Thursday, October 13, 2022

The Eyes Have It

Here's one that we didn't get on DVD from Netflix or watch on streaming. It isn't available easily, so we bought it: Night Has a Thousand Eyes (1948).

It starts in media res with a young woman, Gail Russell, about to throw herself off a bridge. But her boyfriend, John Lund, has followed her and manages to prevent her suicide. He offers to take her for a cup of coffee while she complains about all the stars in the sky, looking down at her like eyes.

They get to the restaurant, which turns out to be a very swinging Chinese chop suey joint (a black couple by the jukebox, etc). Edward G. Robinson is waiting for them. He is the one who told Lund where to find Russell. He tells his story.

He started out as a vaudeville mentalist, working with a beautiful assistant who would become Russell's mother, and a pianist who would become her father. In the middle of a phony act (you figure out that the pianist is sending cues in the music), he tells a woman in the audience to head home. Her little boy has found some matches and set his bed on fire. She rushes out and he continues. After the show, he dismisses it as just something that came over him, and it was probably nonsense. But the lady has come back to the theater to thank him for saving her child.

Robinson begins to see more and more visions, and the three start to get rich by acting on them. But he worries that he may be causing the disasters he forsees, and deliberately doesn't warn a newsboy to be careful crossing streets. He is immediately killed by a truck. So that didn't work.

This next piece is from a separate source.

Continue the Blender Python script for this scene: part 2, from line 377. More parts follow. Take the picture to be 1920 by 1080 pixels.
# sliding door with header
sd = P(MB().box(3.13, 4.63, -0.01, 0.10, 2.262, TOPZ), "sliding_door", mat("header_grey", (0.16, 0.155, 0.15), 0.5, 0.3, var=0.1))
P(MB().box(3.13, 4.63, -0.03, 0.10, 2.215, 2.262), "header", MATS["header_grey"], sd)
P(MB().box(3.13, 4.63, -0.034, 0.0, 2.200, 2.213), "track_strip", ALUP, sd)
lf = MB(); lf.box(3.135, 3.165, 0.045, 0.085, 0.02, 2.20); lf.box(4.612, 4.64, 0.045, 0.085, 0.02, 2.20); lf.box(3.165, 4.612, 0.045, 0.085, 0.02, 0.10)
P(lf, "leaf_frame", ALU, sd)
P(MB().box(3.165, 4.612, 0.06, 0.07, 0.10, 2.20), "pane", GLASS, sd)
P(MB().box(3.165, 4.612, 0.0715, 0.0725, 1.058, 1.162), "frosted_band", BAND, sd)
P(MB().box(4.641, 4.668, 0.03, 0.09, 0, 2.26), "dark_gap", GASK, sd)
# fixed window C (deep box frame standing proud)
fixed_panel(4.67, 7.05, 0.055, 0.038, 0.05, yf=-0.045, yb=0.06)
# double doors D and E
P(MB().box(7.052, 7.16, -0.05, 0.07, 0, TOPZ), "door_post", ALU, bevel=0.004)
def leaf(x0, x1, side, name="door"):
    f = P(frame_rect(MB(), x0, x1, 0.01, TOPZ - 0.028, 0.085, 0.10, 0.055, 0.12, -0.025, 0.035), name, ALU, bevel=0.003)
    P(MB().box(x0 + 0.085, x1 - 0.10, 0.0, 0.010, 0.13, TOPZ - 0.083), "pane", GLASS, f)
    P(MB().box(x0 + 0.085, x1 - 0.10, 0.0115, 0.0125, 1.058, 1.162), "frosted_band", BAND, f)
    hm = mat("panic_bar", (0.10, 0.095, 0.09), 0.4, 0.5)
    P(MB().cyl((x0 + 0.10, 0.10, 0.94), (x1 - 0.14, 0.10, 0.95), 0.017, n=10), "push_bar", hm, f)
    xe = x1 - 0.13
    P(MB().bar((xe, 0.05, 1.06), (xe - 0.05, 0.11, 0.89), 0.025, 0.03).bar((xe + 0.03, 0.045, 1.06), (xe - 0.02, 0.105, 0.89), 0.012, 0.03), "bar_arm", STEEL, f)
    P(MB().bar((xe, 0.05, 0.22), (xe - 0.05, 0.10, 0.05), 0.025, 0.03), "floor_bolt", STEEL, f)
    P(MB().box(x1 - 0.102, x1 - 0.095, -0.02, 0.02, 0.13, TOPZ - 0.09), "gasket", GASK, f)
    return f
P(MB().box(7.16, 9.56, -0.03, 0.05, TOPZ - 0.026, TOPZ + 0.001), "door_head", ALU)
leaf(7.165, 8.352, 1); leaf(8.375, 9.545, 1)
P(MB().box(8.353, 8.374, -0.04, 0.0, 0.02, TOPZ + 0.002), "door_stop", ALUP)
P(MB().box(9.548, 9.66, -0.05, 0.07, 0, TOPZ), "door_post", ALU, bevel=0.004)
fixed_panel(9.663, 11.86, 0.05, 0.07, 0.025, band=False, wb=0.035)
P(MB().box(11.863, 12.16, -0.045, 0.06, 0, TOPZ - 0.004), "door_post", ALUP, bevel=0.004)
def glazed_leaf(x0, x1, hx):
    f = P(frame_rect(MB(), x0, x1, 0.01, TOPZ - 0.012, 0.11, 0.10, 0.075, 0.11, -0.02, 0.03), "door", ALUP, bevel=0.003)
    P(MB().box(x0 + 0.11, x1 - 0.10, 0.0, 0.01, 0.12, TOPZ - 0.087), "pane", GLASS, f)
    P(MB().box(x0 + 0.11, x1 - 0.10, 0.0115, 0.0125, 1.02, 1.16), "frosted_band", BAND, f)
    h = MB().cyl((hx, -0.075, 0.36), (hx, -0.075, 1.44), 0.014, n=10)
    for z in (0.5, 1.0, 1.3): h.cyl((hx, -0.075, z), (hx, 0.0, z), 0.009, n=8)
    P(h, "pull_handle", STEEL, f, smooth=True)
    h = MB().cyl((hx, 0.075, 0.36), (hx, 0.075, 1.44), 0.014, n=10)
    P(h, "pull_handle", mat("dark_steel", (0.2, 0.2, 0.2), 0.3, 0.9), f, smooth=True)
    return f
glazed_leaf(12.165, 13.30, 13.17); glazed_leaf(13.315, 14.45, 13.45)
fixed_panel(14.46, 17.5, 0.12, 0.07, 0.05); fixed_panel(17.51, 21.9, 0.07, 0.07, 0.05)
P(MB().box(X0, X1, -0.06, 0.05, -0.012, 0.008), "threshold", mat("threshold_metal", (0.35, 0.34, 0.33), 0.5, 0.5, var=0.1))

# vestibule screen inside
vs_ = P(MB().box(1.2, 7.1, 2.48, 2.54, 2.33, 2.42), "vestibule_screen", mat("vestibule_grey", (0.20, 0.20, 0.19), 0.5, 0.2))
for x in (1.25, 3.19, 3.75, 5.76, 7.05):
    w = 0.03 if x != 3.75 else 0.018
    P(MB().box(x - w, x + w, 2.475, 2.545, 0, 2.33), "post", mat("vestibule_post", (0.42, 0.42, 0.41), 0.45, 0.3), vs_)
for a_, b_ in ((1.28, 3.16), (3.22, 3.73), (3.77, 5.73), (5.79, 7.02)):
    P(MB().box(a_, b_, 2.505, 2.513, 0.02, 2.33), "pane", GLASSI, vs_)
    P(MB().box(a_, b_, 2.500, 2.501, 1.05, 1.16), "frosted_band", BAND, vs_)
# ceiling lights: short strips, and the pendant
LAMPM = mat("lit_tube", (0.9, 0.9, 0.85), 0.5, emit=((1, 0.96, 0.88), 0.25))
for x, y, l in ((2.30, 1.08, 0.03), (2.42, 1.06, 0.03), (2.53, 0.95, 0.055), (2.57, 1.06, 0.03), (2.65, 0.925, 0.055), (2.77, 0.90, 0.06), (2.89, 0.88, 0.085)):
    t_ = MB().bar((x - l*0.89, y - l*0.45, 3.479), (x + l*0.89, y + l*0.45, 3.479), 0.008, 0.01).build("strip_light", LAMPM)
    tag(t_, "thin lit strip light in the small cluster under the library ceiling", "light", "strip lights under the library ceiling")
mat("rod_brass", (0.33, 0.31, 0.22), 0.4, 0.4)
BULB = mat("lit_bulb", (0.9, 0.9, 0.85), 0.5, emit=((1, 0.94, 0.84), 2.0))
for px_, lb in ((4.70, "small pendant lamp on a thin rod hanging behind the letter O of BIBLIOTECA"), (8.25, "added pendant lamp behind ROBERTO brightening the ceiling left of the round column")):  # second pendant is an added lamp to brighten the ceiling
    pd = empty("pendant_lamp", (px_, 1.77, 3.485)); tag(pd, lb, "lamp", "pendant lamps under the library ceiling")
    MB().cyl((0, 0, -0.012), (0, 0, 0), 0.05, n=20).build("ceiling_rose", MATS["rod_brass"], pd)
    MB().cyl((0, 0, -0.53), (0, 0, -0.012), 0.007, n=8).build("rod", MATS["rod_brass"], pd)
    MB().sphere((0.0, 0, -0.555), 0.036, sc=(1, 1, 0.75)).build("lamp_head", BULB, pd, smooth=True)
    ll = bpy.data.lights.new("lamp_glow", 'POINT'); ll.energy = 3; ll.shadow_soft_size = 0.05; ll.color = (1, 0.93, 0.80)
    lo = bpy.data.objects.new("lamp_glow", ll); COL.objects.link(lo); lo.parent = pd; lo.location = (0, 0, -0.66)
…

Although he and his assistant are clearly in love, he sees a vision of her dying delivering their child. So he breaks up with her, and tells her to marry the pianist and settle down with a few stock tips. They do, but she still dies, delivering the child who will grow up to be Russell.

Robinson withdraws from the world, taking Angel's Flight to Bunker Hill in LA, and starting a magic novelty mail-order company. But many years later, he has a vision of Russell's father dying in a plane crash. He rushes to her house and crashes a party to beg her to call him and tell him not to fly. But when they do get through, he has already crashed. 

But it gets worse - he looks at Russell and she realizes that he has had a vision about her - her death under a starry sky, in the next few days. That brings us up to the present.

But now John Lund brings the police in. He suspects that Robinson is running a con, trying to get at Russell's money. Detective William Demarest (!) is able to confirm parts of the story, but also discovers that the plane crash was due to sabotage. Maybe Robinson is not the troubled unwilling psychic that he appears.

So this isn't quite a noir, nor quite a horror movie, but it's a little of both. Since Angel's Flight always makes a noir, we have that section. But the inevitability of Robinson's terrible predictions gives it a horror element. Getting William Demarest as a police detective is just icing on the cake.